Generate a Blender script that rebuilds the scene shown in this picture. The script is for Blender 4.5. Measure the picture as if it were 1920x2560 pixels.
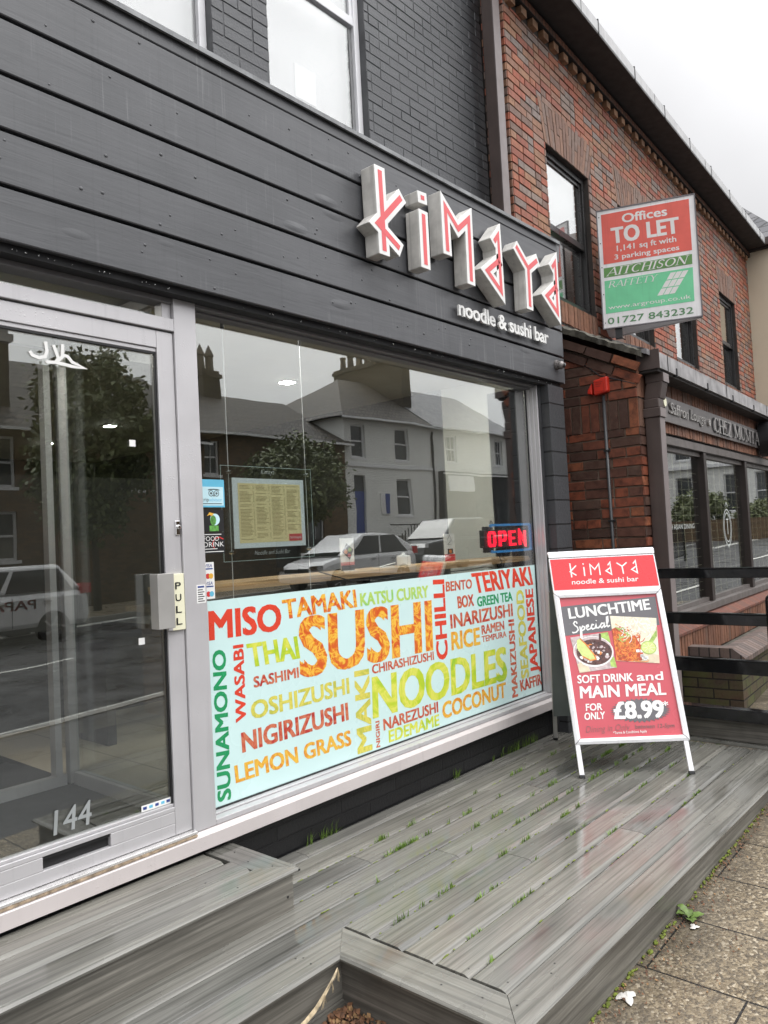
import bpy, bmesh, math, random
from mathutils import Matrix, Vector
R = math.radians
random.seed(7)
for o in list(bpy.data.objects): bpy.data.objects.remove(o)
SC = bpy.context.scene
COL = SC.collection
# ------------------------------------------------------------------ camera, sky, sun, exposure
CAMZ = 1.48
Rr, Rd, Rf = Vector((.657, -.752, -.051)), Vector((-.004, .063, -.998)), Vector((.754, .656, .039))
cam = bpy.data.cameras.new('camera'); camo = bpy.data.objects.new('camera', cam); COL.objects.link(camo)
fw = Rf.normalized(); rt = (Rr - fw * Rr.dot(fw)).normalized(); up = rt.cross(fw)
camo.matrix_world = Matrix(((rt.x, up.x, -fw.x, 0), (rt.y, up.y, -fw.y, 0), (rt.z, up.z, -fw.z, CAMZ), (0, 0, 0, 1)))
cam.sensor_fit = 'VERTICAL'; cam.sensor_height = 36; cam.lens = 36 * 1905 / 2560
cam.clip_start = .05; cam.clip_end = 1500
SC.camera = camo
SUN_EL, SUN_AZ = 58, 172            # the bright part of the overcast sky lies over the street, behind the camera
w = bpy.data.worlds.new('World'); SC.world = w; w.use_nodes = True
n = w.node_tree.nodes; l = w.node_tree.links
SKY_LOW, SKY_TOP, SKY_SUN = 3.6, 8.0, 3.1
bg = n['Background']; bg.inputs['Strength'].default_value = .15
sky = n.new('ShaderNodeTexSky'); sky.sky_type = 'NISHITA'; sky.sun_disc = False
sky.sun_elevation = R(SUN_EL); sky.sun_rotation = R(SUN_AZ); sky.air_density = 1.0; sky.dust_density = 4.0
hs = n.new('ShaderNodeHueSaturation'); hs.inputs['Saturation'].default_value = .05; hs.inputs['Value'].default_value = .12
tc = n.new('ShaderNodeTexCoord'); sx = n.new('ShaderNodeSeparateXYZ')
# overcast: brighter overhead and towards the hidden sun
cz = n.new('ShaderNodeMath'); cz.operation = 'MAXIMUM'; cz.inputs[1].default_value = 0
pz = n.new('ShaderNodeMath'); pz.operation = 'POWER'; pz.inputs[1].default_value = 1.8
mr = n.new('ShaderNodeMapRange'); mr.inputs[1].default_value = 0; mr.inputs[2].default_value = 1
mr.inputs[3].default_value = SKY_LOW; mr.inputs[4].default_value = SKY_TOP
dt = n.new('ShaderNodeVectorMath'); dt.operation = 'DOT_PRODUCT'
dt.inputs[1].default_value = (math.sin(R(SUN_AZ)) * math.cos(R(SUN_EL)), math.cos(R(SUN_AZ)) * math.cos(R(SUN_EL)), math.sin(R(SUN_EL)))
dm = n.new('ShaderNodeMapRange'); dm.inputs[1].default_value = .15; dm.inputs[2].default_value = .95; dm.inputs[3].default_value = 1; dm.inputs[4].default_value = SKY_SUN; dm.interpolation_type = 'SMOOTHSTEP'
m2 = n.new('ShaderNodeMath'); m2.operation = 'MULTIPLY'
nz = n.new('ShaderNodeTexNoise'); nz.inputs['Scale'].default_value = 2.4; nz.inputs['Detail'].default_value = 5
nm = n.new('ShaderNodeMapRange'); nm.inputs[1].default_value = .3; nm.inputs[2].default_value = .7; nm.inputs[3].default_value = .84; nm.inputs[4].default_value = 1.08
mu = n.new('ShaderNodeMath'); mu.operation = 'MULTIPLY'
cl = n.new('ShaderNodeCombineColor'); m98 = n.new('ShaderNodeMath'); m98.operation = 'MULTIPLY'; m98.inputs[1].default_value = 1.02
ad = n.new('ShaderNodeMixRGB'); ad.blend_type = 'ADD'; ad.inputs[0].default_value = 1
l.new(tc.outputs['Generated'], sx.inputs[0]); l.new(sx.outputs['Z'], cz.inputs[0]); l.new(cz.outputs[0], pz.inputs[0]); l.new(pz.outputs[0], mr.inputs[0]); l.new(tc.outputs['Generated'], dt.inputs[0]); l.new(dt.outputs['Value'], dm.inputs[0]); l.new(mr.outputs[0], m2.inputs[0]); l.new(dm.outputs[0], m2.inputs[1])
l.new(tc.outputs['Generated'], nz.inputs['Vector']); l.new(nz.outputs['Fac'], nm.inputs[0])
l.new(m2.outputs[0], mu.inputs[0]); l.new(nm.outputs[0], mu.inputs[1]); l.new(mu.outputs[0], m98.inputs[0])
l.new(mu.outputs[0], cl.inputs[0]); l.new(mu.outputs[0], cl.inputs[1]); l.new(m98.outputs[0], cl.inputs[2])
l.new(sky.outputs[0], hs.inputs['Color']); l.new(hs.outputs[0], ad.inputs[1]); l.new(cl.outputs[0], ad.inputs[2])
l.new(ad.outputs[0], bg.inputs['Color'])
sun = bpy.data.lights.new('sun', 'SUN'); sun.energy = 1.3; sun.angle = R(30); sun.color = (1, .975, .94)
so = bpy.data.objects.new('sun', sun); COL.objects.link(so)
sd = Vector((math.sin(R(SUN_AZ)) * math.cos(R(SUN_EL)), math.cos(R(SUN_AZ)) * math.cos(R(SUN_EL)), math.sin(R(SUN_EL))))
so.rotation_euler = (-sd).to_track_quat('-Z', 'Y').to_euler(); so.location = (0, -20, 40)
SC.view_settings.view_transform = 'Standard'; SC.view_settings.look = 'None'
SC.view_settings.exposure = 0; SC.view_settings.gamma = 1
try: SC.view_settings.use_curve_mapping = False
except Exception: pass
SC.cycles.max_bounces = 10; SC.cycles.transparent_max_bounces = 16; SC.cycles.glossy_bounces = 5
SC.cycles.use_denoising = True
SC.cycles.caustics_reflective = False; SC.cycles.caustics_refractive = False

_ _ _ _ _

SHORT TASK: Every line above should be returned word for word, with the pictures left behind.

RESULT OF THIS EXERCISE:
Generate a Blender script that rebuilds the scene shown in this picture. The script is for Blender 4.5. Measure the picture as if it were 1920x2560 pixels.
import bpy, bmesh, math, random
from mathutils import Matrix, Vector
R = math.radians
random.seed(7)
for o in list(bpy.data.objects): bpy.data.objects.remove(o)
SC = bpy.context.scene
COL = SC.collection
# ------------------------------------------------------------------ camera, sky, sun, exposure
CAMZ = 1.48
Rr, Rd, Rf = Vector((.657, -.752, -.051)), Vector((-.004, .063, -.998)), Vector((.754, .656, .039))
cam = bpy.data.cameras.new('camera'); camo = bpy.data.objects.new('camera', cam); COL.objects.link(camo)
fw = Rf.normalized(); rt = (Rr - fw * Rr.dot(fw)).normalized(); up = rt.cross(fw)
camo.matrix_world = Matrix(((rt.x, up.x, -fw.x, 0), (rt.y, up.y, -fw.y, 0), (rt.z, up.z, -fw.z, CAMZ), (0, 0, 0, 1)))
cam.sensor_fit = 'VERTICAL'; cam.sensor_height = 36; cam.lens = 36 * 1905 / 2560
cam.clip_start = .05; cam.clip_end = 1500
SC.camera = camo
SUN_EL, SUN_AZ = 58, 172            # the bright part of the overcast sky lies over the street, behind the camera
w = bpy.data.worlds.new('World'); SC.world = w; w.use_nodes = True
n = w.node_tree.nodes; l = w.node_tree.links
SKY_LOW, SKY_TOP, SKY_SUN = 3.6, 8.0, 3.1
bg = n['Background']; bg.inputs['Strength'].default_value = .15
sky = n.new('ShaderNodeTexSky'); sky.sky_type = 'NISHITA'; sky.sun_disc = False
sky.sun_elevation = R(SUN_EL); sky.sun_rotation = R(SUN_AZ); sky.air_density = 1.0; sky.dust_density = 4.0
hs = n.new('ShaderNodeHueSaturation'); hs.inputs['Saturation'].default_value = .05; hs.inputs['Value'].default_value = .12
tc = n.new('ShaderNodeTexCoord'); sx = n.new('ShaderNodeSeparateXYZ')
# overcast: brighter overhead and towards the hidden sun
cz = n.new('ShaderNodeMath'); cz.operation = 'MAXIMUM'; cz.inputs[1].default_value = 0
pz = n.new('ShaderNodeMath'); pz.operation = 'POWER'; pz.inputs[1].default_value = 1.8
mr = n.new('ShaderNodeMapRange'); mr.inputs[1].default_value = 0; mr.inputs[2].default_value = 1
mr.inputs[3].default_value = SKY_LOW; mr.inputs[4].default_value = SKY_TOP
dt = n.new('ShaderNodeVectorMath'); dt.operation = 'DOT_PRODUCT'
dt.inputs[1].default_value = (math.sin(R(SUN_AZ)) * math.cos(R(SUN_EL)), math.cos(R(SUN_AZ)) * math.cos(R(SUN_EL)), math.sin(R(SUN_EL)))
dm = n.new('ShaderNodeMapRange'); dm.inputs[1].default_value = .15; dm.inputs[2].default_value = .95; dm.inputs[3].default_value = 1; dm.inputs[4].default_value = SKY_SUN; dm.interpolation_type = 'SMOOTHSTEP'
m2 = n.new('ShaderNodeMath'); m2.operation = 'MULTIPLY'
nz = n.new('ShaderNodeTexNoise'); nz.inputs['Scale'].default_value = 2.4; nz.inputs['Detail'].default_value = 5
nm = n.new('ShaderNodeMapRange'); nm.inputs[1].default_value = .3; nm.inputs[2].default_value = .7; nm.inputs[3].default_value = .84; nm.inputs[4].default_value = 1.08
mu = n.new('ShaderNodeMath'); mu.operation = 'MULTIPLY'
cl = n.new('ShaderNodeCombineColor'); m98 = n.new('ShaderNodeMath'); m98.operation = 'MULTIPLY'; m98.inputs[1].default_value = 1.02
ad = n.new('ShaderNodeMixRGB'); ad.blend_type = 'ADD'; ad.inputs[0].default_value = 1
l.new(tc.outputs['Generated'], sx.inputs[0]); l.new(sx.outputs['Z'], cz.inputs[0]); l.new(cz.outputs[0], pz.inputs[0]); l.new(pz.outputs[0], mr.inputs[0]); l.new(tc.outputs['Generated'], dt.inputs[0]); l.new(dt.outputs['Value'], dm.inputs[0]); l.new(mr.outputs[0], m2.inputs[0]); l.new(dm.outputs[0], m2.inputs[1])
l.new(tc.outputs['Generated'], nz.inputs['Vector']); l.new(nz.outputs['Fac'], nm.inputs[0])
l.new(m2.outputs[0], mu.inputs[0]); l.new(nm.outputs[0], mu.inputs[1]); l.new(mu.outputs[0], m98.inputs[0])
l.new(mu.outputs[0], cl.inputs[0]); l.new(mu.outputs[0], cl.inputs[1]); l.new(m98.outputs[0], cl.inputs[2])
l.new(sky.outputs[0], hs.inputs['Color']); l.new(hs.outputs[0], ad.inputs[1]); l.new(cl.outputs[0], ad.inputs[2])
l.new(ad.outputs[0], bg.inputs['Color'])
sun = bpy.data.lights.new('sun', 'SUN'); sun.energy = 1.3; sun.angle = R(30); sun.color = (1, .975, .94)
so = bpy.data.objects.new('sun', sun); COL.objects.link(so)
sd = Vector((math.sin(R(SUN_AZ)) * math.cos(R(SUN_EL)), math.cos(R(SUN_AZ)) * math.cos(R(SUN_EL)), math.sin(R(SUN_EL))))
so.rotation_euler = (-sd).to_track_quat('-Z', 'Y').to_euler(); so.location = (0, -20, 40)
SC.view_settings.view_transform = 'Standard'; SC.view_settings.look = 'None'
SC.view_settings.exposure = 0; SC.view_settings.gamma = 1
try: SC.view_settings.use_curve_mapping = False
except Exception: pass
SC.cycles.max_bounces = 10; SC.cycles.transparent_max_bounces = 16; SC.cycles.glossy_bounces = 5
SC.cycles.use_denoising = True
SC.cycles.caustics_reflective = False; SC.cycles.caustics_refractive = False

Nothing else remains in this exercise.